President Donald Trump is "not destroying his own peace efforts" in the Middle East with his Jerusalem decision Wednesday, "but is grounding them in reality," former Deputy National Security Adviser Elliott Abrams said.
The president also "has done one other important thing: reacted to Arab and other Palestinian predictions of violence with the contempt they deserve," Abrams, who served in the George W. Bush administration, said in an op-ed piece in Haaretz, Israel's oldest daily newspaper.
"Those 'predictions' were in fact threats," he added, "and the president was absolutely right to face them down."
Abrams, now senior Fellow for Middle Eastern Studies at the Council on Foreign Relations in Washington, said the oddity of President Trump's recognition was it came just this week.

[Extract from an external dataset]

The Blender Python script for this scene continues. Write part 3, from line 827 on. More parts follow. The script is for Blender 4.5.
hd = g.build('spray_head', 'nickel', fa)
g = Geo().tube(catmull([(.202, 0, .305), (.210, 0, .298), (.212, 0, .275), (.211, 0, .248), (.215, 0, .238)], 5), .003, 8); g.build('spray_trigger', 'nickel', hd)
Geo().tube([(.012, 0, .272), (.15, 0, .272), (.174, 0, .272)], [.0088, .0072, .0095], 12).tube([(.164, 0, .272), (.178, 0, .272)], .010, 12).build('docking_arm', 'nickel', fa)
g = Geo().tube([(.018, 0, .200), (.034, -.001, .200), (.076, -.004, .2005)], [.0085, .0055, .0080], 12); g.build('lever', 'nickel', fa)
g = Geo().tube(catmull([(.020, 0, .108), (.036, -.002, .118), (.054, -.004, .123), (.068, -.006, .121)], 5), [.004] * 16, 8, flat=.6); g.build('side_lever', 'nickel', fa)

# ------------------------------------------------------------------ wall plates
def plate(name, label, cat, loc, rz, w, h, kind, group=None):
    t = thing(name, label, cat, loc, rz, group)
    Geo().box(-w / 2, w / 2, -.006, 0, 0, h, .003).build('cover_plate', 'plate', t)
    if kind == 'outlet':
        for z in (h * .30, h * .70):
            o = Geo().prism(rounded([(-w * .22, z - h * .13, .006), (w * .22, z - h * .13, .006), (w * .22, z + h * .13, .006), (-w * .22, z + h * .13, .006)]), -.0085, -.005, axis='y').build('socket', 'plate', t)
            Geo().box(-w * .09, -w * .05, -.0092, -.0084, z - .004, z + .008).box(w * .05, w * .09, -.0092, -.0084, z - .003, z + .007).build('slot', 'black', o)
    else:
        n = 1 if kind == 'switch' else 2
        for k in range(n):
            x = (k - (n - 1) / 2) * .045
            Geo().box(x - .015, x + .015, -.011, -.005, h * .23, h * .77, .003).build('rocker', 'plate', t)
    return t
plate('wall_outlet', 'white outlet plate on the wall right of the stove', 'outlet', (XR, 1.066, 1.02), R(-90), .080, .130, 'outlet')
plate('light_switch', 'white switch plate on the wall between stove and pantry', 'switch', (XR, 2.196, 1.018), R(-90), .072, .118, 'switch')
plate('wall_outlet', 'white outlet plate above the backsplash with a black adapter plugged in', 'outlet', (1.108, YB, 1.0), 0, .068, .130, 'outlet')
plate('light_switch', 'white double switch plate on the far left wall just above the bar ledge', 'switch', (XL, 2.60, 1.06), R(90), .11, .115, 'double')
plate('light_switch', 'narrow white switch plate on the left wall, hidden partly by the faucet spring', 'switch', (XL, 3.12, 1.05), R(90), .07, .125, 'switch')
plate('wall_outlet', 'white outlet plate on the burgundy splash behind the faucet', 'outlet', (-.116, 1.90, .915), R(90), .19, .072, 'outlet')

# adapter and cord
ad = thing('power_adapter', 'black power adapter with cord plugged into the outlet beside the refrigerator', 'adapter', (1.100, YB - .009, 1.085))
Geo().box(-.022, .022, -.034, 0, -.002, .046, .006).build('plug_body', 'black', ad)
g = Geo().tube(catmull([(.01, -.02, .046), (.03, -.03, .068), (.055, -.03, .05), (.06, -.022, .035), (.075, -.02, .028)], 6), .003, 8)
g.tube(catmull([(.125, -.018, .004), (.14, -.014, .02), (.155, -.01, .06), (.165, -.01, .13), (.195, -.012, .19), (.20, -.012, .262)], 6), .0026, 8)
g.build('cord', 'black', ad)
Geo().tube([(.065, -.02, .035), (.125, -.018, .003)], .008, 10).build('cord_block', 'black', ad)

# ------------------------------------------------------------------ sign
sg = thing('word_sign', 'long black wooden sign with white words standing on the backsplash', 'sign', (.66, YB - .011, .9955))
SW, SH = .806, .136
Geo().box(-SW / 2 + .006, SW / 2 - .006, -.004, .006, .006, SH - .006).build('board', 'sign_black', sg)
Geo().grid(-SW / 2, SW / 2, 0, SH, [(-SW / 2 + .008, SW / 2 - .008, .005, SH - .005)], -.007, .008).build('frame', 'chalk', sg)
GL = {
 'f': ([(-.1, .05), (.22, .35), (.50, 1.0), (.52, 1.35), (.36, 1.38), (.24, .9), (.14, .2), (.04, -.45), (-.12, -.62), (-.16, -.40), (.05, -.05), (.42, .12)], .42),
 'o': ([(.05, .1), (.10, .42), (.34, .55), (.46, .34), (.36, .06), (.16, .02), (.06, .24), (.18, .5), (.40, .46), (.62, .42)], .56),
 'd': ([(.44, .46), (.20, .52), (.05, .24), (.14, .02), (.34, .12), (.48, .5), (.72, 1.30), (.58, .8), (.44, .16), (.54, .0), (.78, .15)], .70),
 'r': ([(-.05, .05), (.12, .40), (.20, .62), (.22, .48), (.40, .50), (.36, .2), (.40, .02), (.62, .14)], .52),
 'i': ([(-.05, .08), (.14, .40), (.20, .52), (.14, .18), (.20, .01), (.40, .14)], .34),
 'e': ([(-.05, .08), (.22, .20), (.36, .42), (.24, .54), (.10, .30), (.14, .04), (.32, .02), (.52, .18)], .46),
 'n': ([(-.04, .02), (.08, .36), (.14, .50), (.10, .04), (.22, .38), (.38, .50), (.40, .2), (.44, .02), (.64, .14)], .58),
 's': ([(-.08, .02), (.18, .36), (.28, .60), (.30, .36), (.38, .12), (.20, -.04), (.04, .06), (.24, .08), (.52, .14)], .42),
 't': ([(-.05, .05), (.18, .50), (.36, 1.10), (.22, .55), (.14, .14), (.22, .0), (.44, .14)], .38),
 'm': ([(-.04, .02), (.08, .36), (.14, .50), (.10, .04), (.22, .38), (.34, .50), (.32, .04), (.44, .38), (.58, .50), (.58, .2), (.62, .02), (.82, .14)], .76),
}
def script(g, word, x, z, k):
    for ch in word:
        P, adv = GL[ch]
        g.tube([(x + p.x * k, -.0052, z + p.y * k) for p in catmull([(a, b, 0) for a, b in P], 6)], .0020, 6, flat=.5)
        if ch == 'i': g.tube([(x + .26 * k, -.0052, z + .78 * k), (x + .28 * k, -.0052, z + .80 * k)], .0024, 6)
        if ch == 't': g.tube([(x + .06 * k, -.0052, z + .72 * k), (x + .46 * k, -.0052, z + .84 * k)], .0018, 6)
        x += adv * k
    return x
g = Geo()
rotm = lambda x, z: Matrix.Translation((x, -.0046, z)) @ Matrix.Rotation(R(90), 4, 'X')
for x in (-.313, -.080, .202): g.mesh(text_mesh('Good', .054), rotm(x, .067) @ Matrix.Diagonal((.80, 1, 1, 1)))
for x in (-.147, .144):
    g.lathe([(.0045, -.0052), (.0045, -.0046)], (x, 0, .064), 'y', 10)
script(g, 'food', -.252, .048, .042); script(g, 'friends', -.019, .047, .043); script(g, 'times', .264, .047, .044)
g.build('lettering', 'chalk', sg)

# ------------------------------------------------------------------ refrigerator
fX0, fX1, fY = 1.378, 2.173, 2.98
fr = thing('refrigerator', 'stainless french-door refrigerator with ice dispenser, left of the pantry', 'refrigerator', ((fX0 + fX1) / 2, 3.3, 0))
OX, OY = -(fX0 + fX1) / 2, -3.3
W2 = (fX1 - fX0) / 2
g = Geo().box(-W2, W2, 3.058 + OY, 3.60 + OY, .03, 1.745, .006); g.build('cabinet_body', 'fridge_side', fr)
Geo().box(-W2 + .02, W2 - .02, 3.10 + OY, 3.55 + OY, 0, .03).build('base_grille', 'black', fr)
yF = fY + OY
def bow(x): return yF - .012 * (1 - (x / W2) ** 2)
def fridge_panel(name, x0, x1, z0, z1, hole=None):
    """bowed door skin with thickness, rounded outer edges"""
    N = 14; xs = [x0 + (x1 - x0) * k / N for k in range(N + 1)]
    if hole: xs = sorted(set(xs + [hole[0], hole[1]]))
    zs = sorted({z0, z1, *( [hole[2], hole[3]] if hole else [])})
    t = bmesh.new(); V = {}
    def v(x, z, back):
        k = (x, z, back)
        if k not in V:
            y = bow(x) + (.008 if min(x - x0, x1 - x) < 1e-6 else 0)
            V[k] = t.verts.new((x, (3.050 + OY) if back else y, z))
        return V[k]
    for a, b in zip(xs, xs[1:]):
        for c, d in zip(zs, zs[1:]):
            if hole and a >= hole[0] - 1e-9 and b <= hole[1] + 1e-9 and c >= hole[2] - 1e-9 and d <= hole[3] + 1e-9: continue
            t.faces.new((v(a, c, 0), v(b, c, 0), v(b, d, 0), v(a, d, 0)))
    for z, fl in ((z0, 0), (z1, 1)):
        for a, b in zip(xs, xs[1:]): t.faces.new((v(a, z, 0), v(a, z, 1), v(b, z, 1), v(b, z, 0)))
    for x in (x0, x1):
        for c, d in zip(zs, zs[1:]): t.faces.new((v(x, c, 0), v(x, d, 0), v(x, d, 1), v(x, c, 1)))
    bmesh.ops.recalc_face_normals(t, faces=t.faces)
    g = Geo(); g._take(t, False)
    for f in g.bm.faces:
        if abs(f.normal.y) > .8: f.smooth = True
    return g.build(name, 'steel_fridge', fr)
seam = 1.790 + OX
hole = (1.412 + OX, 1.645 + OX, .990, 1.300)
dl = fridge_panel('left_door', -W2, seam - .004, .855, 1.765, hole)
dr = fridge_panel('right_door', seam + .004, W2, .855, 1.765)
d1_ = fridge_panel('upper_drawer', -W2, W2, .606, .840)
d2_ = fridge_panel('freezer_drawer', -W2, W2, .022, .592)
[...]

In 1995, Congress authorized the president to move the U.S. Embassy from Tel Aviv to Jerusalem — but Trump's predecessors delayed action for fear of inflaming tensions in the Mideast.

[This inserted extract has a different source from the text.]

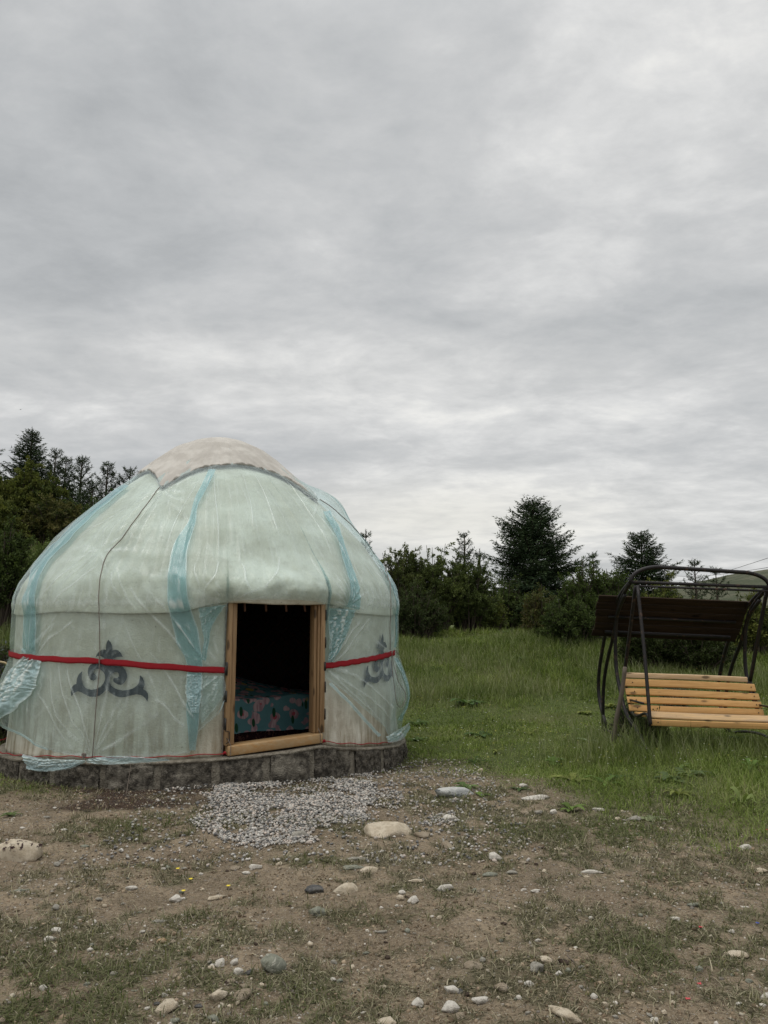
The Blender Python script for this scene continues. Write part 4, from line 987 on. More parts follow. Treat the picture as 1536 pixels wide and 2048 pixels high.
def conifer(kind, label, x, y, h, wd, seed, style='spruce', cat='tree', group=None, dens=1., sc=1., pw=.85):
    r = np.random.default_rng(seed); z0 = float(gz(x, y)) - .05
    root = empty(kind, (x, y, z0), label, cat, group); L = trunk_obj(root, h, .02 * h + .02, r)
    def tp(z): return np.array([np.interp(z, L[:, 2], L[:, k]) for k in range(3)]) + np.array([0, 0, max(0, z - L[-1, 2])])
    Ps, Ds, Ls, Ws, Cs = [], [], [], [], []; bg_ = Geo()
    nW = int((h * (7.5 if style == 'spruce' else 3.4)) * dens)
    for wI in range(nW):
        u = (wI + .5 * r.random()) / nW; u = u ** .92; z = h * (.04 + .95 * u); nb = int(r.integers(5, 8) if style == 'spruce' else r.integers(4, 6))
        a0 = r.random() * 6.28
        for b in range(nb):
            an = a0 + b * 6.283 / nb + r.normal() * .35
            env = (1 - u) ** (pw if style == 'spruce' else .7) * (.84 + .30 * float(vn(np.array([math.cos(a0 + b * 1.2) * 1.3 + seed * 3.1 + 10]), np.array([u * 7 + math.sin(a0 + b * 1.2) * 1.3]), seed)[0])) * (1.0 if style == 'spruce' else (.35 + .65 * min(1, u * 3)))
            Lb = wd / 2 * env * r.uniform(.62, 1.15) + .10 * sc
            if style == 'spruce' and r.random() < .12: Lb *= 1.18
            el = (-.12 + .75 * u + r.normal() * .12) if style == 'spruce' else (.15 + .55 * u + r.normal() * .2)
            hd = np.array([math.cos(an), math.sin(an), 0]); n = max(4, int(Lb / (.055 * sc)))
            s_ = np.linspace(.12, 1, n); up = math.sin(el) * s_ * Lb + (.16 if style == 'spruce' else .30) * Lb * s_ ** 2.4 - .06 * Lb * s_
            hd = hd + 0; pts = tp(z) + hd * (Lb * s_ * math.cos(el))[:, None] + np.array([0, 0, 1]) * up[:, None]
            bg_.tube([tuple(tp(z)), tuple(pts[n // 2]), tuple(pts[-1])], [.006 + .008 * Lb, .005 + .003 * Lb, .003], 4, cap=False)
            sd_ = np.array([-hd[1], hd[0], 0]); cb = r.random()
            for si in (1, -1):
                if style == 'spruce':
                    tl = (.42 * Lb * (1.05 - s_) + .07 * sc) * r.uniform(.6, 1.2, n); td = unit(hd * .75 + sd_ * si * .75 + np.array([0, 0, 1]) * (r.normal(size=(n, 1)) * .18 - .05 + .25 * u))
                    K = np.maximum(2, (tl / (.034 * sc)).astype(int))
                else:
                    keep = s_ > .35; tl = (.20 * Lb * (1.1 - s_) + .10 * sc) * r.uniform(.6, 1.3, n) * keep; td = unit(hd * .6 + sd_ * si * .6 + np.array([0, 0, 1]) * (.55 + r.normal(size=(n, 1)) * .2))
                    K = np.where(keep, np.maximum(3, (tl / (.022 * sc)).astype(int)), 0)
                idx = np.repeat(np.arange(n), K); 
                if len(idx) == 0: continue
                off = r.random(len(idx)); p = pts[idx] + td[idx] * (tl[idx] * off)[:, None]
                d = unit(td[idx] * (.9 if style == 'spruce' else .5) + r.normal(size=(len(idx), 3)) * (.42 if style == 'spruce' else .6))
                Ps.append(p); Ds.append(d); Ls.append(r.uniform(.055, .11, len(idx)) * sc * (1 if style == 'spruce' else 1.25)); Ws.append(r.uniform(.016, .030, len(idx)) * sc)
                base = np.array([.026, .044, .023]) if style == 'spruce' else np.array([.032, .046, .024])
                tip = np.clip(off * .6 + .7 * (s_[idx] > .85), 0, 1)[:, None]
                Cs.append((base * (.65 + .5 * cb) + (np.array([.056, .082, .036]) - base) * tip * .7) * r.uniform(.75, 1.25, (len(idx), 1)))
    # leader
    n = 40; zt = h * (.93 + .09 * r.random(n)); p = np.array([tp(q) for q in zt]); Ps.append(p); Ds.append(unit(r.normal(size=(n, 3)) * .5 + [0, 0, .9])); Ls.append(np.full(n, .09 * sc)); Ws.append(np.full(n, .02 * sc)); Cs.append(np.tile([[.03, .045, .024]], (n, 1)))
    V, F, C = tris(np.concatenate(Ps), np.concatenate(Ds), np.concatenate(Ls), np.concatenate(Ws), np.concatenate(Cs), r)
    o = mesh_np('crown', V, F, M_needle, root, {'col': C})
    b = bg_.build('limbs', M_bark, None); b.parent = root
    return root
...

"The reason is obvious," Abrams said. "The fear that Arab states and Palestinians would object."
He noted Bush faced the same dilemma but eventually outlined his position — Israel would keep the major settlement blocks, among other issues — in 2004 letters to Prime Minister Ariel Sharon.
"We knew there would be ferocious objections, but we also knew that Bush would be stating facts," Abrams said. "He would be telling the truth."

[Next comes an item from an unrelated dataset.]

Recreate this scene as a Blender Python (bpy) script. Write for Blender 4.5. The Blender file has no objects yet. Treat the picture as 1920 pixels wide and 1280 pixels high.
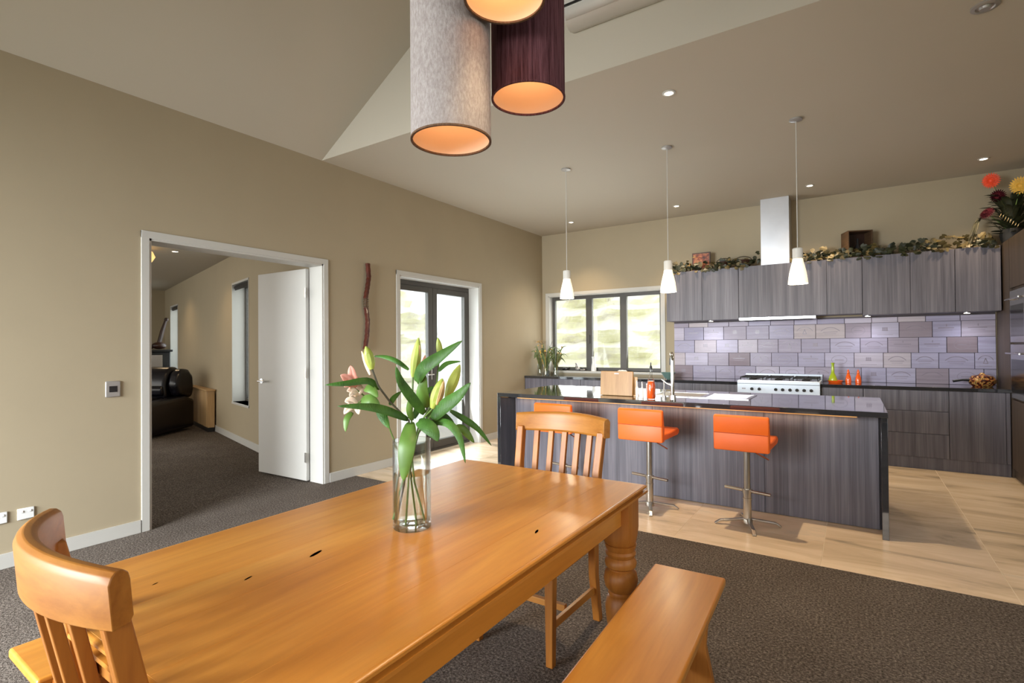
import bpy, bmesh, math, random
from mathutils import Vector, Matrix, noise
random.seed(7)
SC = bpy.context.scene
COL = SC.collection
PI = math.pi

# ------------------------------------------------------------------ camera
cam_d = bpy.data.cameras.new('camera'); cam = bpy.data.objects.new('camera', cam_d); COL.objects.link(cam)
R3 = Matrix(((0.8354841511, 0.0118558962, 0.5493866316),
             (0.5494560408, -0.0034357021, -0.8355155626),
             (-0.0080182570, 0.9999238139, -0.0093847688)))
cam.matrix_world = Matrix.Translation((0, 0, 1.38)) @ R3.to_4x4()
cam_d.sensor_width = 36; cam_d.lens = 973/1920*36; cam_d.clip_start = 0.05; cam_d.clip_end = 200
SC.camera = cam

# ------------------------------------------------------------------ world, daylight, exposure
w = bpy.data.worlds.new('sky'); SC.world = w; w.use_nodes = True
bg = w.node_tree.nodes['Background']
bg.inputs[0].default_value = (0.93, 0.97, 1.0, 1); bg.inputs[1].default_value = 2.7
SC.view_settings.view_transform = 'Standard'; SC.view_settings.look = 'None'
SC.view_settings.gamma = 1; SC.view_settings.use_curve_mapping = False
SC.view_settings.exposure = 0.1

def area(name, loc, rot, sx, sy, power, col, spread=180):
    d = bpy.data.lights.new(name, 'AREA'); d.shape = 'RECTANGLE'; d.size = sx; d.size_y = sy
    d.energy = power; d.color = col; d.spread = math.radians(spread)
    o = bpy.data.objects.new(name, d); COL.objects.link(o); o.location = loc; o.rotation_euler = rot
    return o
def point(name, loc, power, col, r=0.03):
    d = bpy.data.lights.new(name, 'POINT'); d.energy = power; d.color = col; d.shadow_soft_size = r
    o = bpy.data.objects.new(name, d); COL.objects.link(o); o.location = loc
    return o
def spot(name, loc, power, col, ang=110, blend=0.9, r=0.03):
    d = bpy.data.lights.new(name, 'SPOT'); d.energy = power; d.color = col; d.shadow_soft_size = r
    d.spot_size = math.radians(ang); d.spot_blend = blend
    o = bpy.data.objects.new(name, d); COL.objects.link(o); o.location = loc
    return o
DAY = (1.0, 0.95, 0.88); COOL = (0.86, 0.93, 1.0); WARM = (1.0, 0.72, 0.42)
# the window behind the camera, the french doors, the kitchen window plus three added fills
area('rear_window_light', (-3.15, -3.7, 1.75), (PI/2-0.5, 0, 0), 3.0, 2.8, 640, (0.90, 0.96, 1.0), 120)
area('rear_right_fill', (0.3, -2.15, 1.4), (PI/2-0.38, 0, 0), 2.6, 1.7, 48, DAY, 120)  # added front fill for island and stools, no window opening here
area('right_fill', (2.45, 1.2, 2.0), (0, PI/2+0.35, 0), 1.4, 3.6, 4, DAY)  # weak fill added from the right, not a real window
area('french_door_light', (-4.85, 5.25, 1.2), (0, -PI/2-0.25, 0), 2.2, 1.4, 80, COOL)
area('kitchen_window_light', (-3.4, 8.1, 1.6), (-PI/2-0.35, 0, 0), 1.8, 1.2, 26, (0.95, 0.97, 1.0))
area('living_room_fill', (-9.0, -1.6, 1.6), (PI/2+0.2, 0, -0.27), 5.0, 2.2, 85, DAY)  # unseen fill added to brighten the living room
DOWN = [(-3.618, 7.19), (-2.007, 7.19), (-0.416, 7.19), (1.154, 7.19), (-1.144, 3.93)]
for x, y in DOWN:
    spot('downlight_lamp', (x, y, 3.26), 80 if y > 6 else 210, (1.0, 0.76, 0.48), 100)

for wx, wy in ((-7.43, 4.42), (-12.8, 5.86)):
    area('living_window_light', (wx, wy, 1.5), (PI/2, 0, PI-0.26), 0.85, 1.7, 14, COOL)

# ------------------------------------------------------------------ materials
def newmat(name):
    m = bpy.data.materials.new(name); m.use_nodes = True
    nt = m.node_tree; b = nt.nodes['Principled BSDF']
    return m, nt, b
def rgba(c): return (c[0], c[1], c[2], 1)
def ramp(nt, fac, stops):
    r = nt.nodes.new('ShaderNodeValToRGB'); e = r.color_ramp.elements
    while len(e) < len(stops): e.new(0.5)
    for i, (p, c) in enumerate(stops): e[i].position = p; e[i].color = rgba(c)
    nt.links.new(fac, r.inputs[0]); return r.outputs[0]
def noisetex(nt, scale=(1, 1, 1), ns=5, detail=4, rough=0.55, coord='Object', dist=0.0, rnd=False):
    tc = nt.nodes.new('ShaderNodeTexCoord'); mp = nt.nodes.new('ShaderNodeMapping')
    mp.inputs['Scale'].default_value = scale; nt.links.new(tc.outputs[coord], mp.inputs[0])
    if rnd:
        oi = nt.nodes.new('ShaderNodeObjectInfo'); mu = nt.nodes.new('ShaderNodeMath'); mu.operation = 'MULTIPLY'
        mu.inputs[1].default_value = 37; nt.links.new(oi.outputs['Random'], mu.inputs[0])
        cb = nt.nodes.new('ShaderNodeCombineXYZ')
        for k in range(3): nt.links.new(mu.outputs[0], cb.inputs[k])
        nt.links.new(cb.outputs[0], mp.inputs['Location'])
    n = nt.nodes.new('ShaderNodeTexNoise'); n.inputs['Scale'].default_value = ns
    n.inputs['Detail'].default_value = detail; n.inputs['Roughness'].default_value = rough
    n.inputs['Distortion'].default_value = dist
    nt.links.new(mp.outputs[0], n.inputs['Vector']); return n.outputs['Fac']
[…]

President Trump's decision, he said, like Bush's in 2004, "tells Palestinians and Arab governments to respect reality and negotiate over serious issues.
"If you are serious about peace, you won’t complain about the Trump decision because it has no impact on issues that require actual negotiating."
The president's declaration, Abrams said, "shows full American support for Israel's legitimacy and its rights, including the right to do what every country does and choose its capital.
"That is the point.
"Donald Trump didn't make Jerusalem the capital of Israel any more than the United Nations made Israel the Jewish State," Abrams concluded. "He simply acknowledged a fact.
"Truth is the best basis for moving forward toward peace between Israel and its neighbors and between Israel and the world."